Bio
I'm Pei Yuan (commonly known as Peipei). I’m a cognitive scientist and currently a postdoctoral research fellow in the Psychology Department at NYU (Ph.D. in neuroscience from NYU). I’m also a documentary director with a deep passion for telling the stories of people who live on the margins yet carry extraordinary strength.
Before joining NYU, I studied collective decision-making at the Max Planck Institute for Human Development in Berlin. Prior to that, I earned my B.A. in Physics (with a minor in Psychology) in Nanjing and began a Ph.D. program in theoretical physics in Beijing, which I left to transition to neuroscience/psychology.
Research
I study procrastination in Wei Ji Ma lab. I aim to answer three main questions: 1) Why do people procrastinate? 2) Can we reduce procrastination? and 3) What is the cognitive process underlying procrastination? To address these questions, I analyzed real-world procrastination behavior and created a novel task called BORE that mimics real-world scenarios while still allowing for manipulations. Moreover, we built computational cognitive models to uncover the cognitive processes underlying procrastination.
Besides procrastination, I have broad interests in understanding people's affect, motivation, social interaction, and mental health. I love studying naturalistic behavior by creating novel experimental designs and using computational tools.

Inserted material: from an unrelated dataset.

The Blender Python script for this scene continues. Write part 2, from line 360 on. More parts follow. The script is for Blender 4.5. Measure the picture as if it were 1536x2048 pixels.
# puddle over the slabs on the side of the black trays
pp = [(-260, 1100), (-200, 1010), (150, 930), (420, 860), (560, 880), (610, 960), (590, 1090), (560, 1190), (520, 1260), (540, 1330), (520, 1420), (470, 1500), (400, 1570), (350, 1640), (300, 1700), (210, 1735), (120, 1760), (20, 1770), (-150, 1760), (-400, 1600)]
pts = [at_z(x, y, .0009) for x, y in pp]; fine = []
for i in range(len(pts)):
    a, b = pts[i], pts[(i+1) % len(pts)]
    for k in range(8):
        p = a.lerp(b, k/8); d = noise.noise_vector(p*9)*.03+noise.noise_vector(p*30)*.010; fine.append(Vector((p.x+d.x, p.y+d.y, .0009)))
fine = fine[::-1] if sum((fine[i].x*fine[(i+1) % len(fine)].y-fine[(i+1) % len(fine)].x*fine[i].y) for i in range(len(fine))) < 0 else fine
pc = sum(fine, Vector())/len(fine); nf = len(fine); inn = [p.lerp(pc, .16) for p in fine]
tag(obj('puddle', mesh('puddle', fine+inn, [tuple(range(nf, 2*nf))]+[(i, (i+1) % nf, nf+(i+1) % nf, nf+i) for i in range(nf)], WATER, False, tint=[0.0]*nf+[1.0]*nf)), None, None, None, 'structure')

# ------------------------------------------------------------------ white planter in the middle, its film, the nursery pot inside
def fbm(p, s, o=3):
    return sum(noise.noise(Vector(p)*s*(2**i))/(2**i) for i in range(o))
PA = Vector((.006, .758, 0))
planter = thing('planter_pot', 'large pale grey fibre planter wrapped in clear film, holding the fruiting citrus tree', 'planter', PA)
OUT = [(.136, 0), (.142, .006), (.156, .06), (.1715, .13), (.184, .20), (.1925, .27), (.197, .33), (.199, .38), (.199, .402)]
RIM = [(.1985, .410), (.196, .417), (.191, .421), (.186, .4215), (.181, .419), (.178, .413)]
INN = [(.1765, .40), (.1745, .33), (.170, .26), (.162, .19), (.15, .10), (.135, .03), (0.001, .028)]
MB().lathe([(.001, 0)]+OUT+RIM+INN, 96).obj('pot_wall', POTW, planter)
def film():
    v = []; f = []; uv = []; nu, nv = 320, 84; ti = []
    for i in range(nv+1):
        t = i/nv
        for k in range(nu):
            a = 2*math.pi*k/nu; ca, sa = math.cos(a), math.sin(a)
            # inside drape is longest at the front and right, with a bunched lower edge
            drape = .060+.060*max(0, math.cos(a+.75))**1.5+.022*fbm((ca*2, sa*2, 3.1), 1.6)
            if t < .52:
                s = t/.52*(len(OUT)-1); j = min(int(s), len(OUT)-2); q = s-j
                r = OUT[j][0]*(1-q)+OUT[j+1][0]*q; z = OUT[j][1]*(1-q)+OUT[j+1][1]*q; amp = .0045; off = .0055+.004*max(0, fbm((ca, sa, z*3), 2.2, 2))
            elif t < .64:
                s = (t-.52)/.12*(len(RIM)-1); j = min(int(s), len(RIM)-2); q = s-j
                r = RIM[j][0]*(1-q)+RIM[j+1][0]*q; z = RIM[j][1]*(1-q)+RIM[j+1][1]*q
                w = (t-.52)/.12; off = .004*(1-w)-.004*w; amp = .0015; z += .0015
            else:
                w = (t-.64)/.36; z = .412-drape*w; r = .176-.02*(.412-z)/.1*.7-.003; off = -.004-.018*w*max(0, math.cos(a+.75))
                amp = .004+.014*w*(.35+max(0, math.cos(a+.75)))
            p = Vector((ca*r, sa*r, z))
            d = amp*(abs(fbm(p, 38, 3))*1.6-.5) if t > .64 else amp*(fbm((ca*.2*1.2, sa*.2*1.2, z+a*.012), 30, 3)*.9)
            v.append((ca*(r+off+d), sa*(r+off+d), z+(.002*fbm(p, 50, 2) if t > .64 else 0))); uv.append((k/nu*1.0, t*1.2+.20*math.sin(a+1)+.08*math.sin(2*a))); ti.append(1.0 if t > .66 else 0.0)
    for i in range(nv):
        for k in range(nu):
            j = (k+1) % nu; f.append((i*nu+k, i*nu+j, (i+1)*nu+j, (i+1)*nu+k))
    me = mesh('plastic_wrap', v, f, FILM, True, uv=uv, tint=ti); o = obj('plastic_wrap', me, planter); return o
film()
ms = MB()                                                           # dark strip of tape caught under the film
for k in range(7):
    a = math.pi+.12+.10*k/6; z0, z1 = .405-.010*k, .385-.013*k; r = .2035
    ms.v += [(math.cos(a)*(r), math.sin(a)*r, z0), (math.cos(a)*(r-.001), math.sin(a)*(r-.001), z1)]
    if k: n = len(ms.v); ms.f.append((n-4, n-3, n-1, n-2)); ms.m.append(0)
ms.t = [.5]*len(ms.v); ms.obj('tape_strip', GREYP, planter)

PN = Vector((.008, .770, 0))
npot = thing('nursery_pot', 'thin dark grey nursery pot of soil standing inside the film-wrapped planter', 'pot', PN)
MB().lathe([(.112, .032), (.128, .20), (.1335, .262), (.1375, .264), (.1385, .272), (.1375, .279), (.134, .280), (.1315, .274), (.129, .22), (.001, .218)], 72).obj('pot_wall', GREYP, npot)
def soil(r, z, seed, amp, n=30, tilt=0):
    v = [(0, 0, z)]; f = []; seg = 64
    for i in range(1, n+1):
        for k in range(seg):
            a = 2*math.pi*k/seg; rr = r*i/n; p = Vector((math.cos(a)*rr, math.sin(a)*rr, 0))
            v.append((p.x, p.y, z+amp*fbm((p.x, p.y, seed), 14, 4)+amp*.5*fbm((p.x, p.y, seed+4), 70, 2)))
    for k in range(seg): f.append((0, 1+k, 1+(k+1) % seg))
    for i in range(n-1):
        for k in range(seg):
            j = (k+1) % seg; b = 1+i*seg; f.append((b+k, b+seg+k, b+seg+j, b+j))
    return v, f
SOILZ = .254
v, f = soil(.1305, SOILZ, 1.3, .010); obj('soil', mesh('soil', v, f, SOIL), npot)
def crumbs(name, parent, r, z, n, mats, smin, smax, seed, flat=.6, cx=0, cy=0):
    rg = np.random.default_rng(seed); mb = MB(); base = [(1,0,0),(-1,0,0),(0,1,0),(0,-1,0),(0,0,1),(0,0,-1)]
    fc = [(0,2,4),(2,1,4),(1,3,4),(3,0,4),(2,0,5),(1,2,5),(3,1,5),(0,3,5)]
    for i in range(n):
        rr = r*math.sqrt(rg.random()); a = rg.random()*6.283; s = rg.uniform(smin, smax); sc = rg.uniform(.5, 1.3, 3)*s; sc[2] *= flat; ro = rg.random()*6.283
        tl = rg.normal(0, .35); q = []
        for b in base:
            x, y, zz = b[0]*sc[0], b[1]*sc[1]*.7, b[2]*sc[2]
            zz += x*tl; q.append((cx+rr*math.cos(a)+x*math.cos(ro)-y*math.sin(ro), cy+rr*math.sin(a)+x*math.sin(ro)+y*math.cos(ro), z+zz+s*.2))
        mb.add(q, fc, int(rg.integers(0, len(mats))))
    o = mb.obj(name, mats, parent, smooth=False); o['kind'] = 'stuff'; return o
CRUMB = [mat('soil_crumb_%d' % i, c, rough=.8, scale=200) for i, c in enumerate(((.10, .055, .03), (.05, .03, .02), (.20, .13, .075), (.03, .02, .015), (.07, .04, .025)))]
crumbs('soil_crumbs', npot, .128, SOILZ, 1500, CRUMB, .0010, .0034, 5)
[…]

Below are some readings for further exploration: (You can find more resources in Google Scholar)
Documentary
The Opposite of Dying tells the story of my friend Tang, who has lived alone in a cave in the mountains for years with almost no money, and now dreams of becoming a successful entrepreneur. The documentary is an official selection at Sheffield DocFest 2025. You can read a short media piece about me in The Transmitter, which shares how I make my documentaries and what I’ve learned from filming people as a cognitive scientist who usually works with data and numbers. Here is a blog post about my experience presenting the documentary at Sheffield DocFest as an amateur.
Interactive Media Art/Science Communication/Writings
I attended the NYU ITP (Interactive Telecommunications Program) Summer Camp in 2025, where I collaborated with artist Iris E. Fernández Valdés to use creative coding to transform my poem Life Is a Subway Tunnel into a digital video poem. The work was exhibited in After Hours, organized by Accent Sister Studio.
I am also passionate about playful approaches to science communication. Inspired by interactive media art, I designed a summer course—Playful Communication of Psychology, Cognitive Science, and Neuroscience—for Veritas China, a non-profit for Chinese high school and college students. In this interdisciplinary course, students learned tools such as digital game platforms and creative coding techniques to invent their own ways of communicating scientific stories. You can explore their work collection. I also experimented with a video to share my own research findings in a playful way. I also keep a writing collection on my WeChat public account, 佩佩的采思集. It began with popular science blogs, but over time, it has grown into a space for portraits, interviews, and reflections on life—capturing both the stories I encounter and the ways they shape me.